Google is currently indexing millions of websites from the entire world and it is extremely important to filter the illegal or the adult content published on these pages. That's why the search giant
is continuously working to block pornographic content and adult related matters but sometimes it is more than difficult to do that. Tony Comstock, head of Comstock Films, adult movies producer, sustained that Google affected his business after other spam pages modified his website's rank.
According to the New York Post, Tony Comstock recorded an 85 percent decline in sales, being attacked by several websites with similar keywords that sent his page several sites away from the Google SERP. Tony sustains the users were not able to find his latest product, entitled "Real People, Real Life, Real Sex", because it wasn't displayed on the first page of Google's results.
"Customers couldn't find him anymore, Comstock realized. "The Internet is the last place where adults can discuss sex freely," he says. "It is our distribution channel." So the filmmaker shot Google an e-mail, and the search giant's Web-spam head, Matt Cutts, responded to Comstock the day of the traffic drop. The two began a correspondence and, within a week, the search problem was largely resolved," the same publication reported.

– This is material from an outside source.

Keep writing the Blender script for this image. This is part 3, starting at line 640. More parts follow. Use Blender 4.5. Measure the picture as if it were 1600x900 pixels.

The matter of the online pornographic content is very important for both companies and users, because everybody wants to be protected against adult material. A separated .xxx domain especially designed for porn websites was extremely useful for Google, but because the proposal was rejected, the search giant must improve its filters. At this time, Google uses the SafeSearch filter that allows logged users to filter the adult content straight from the SERP.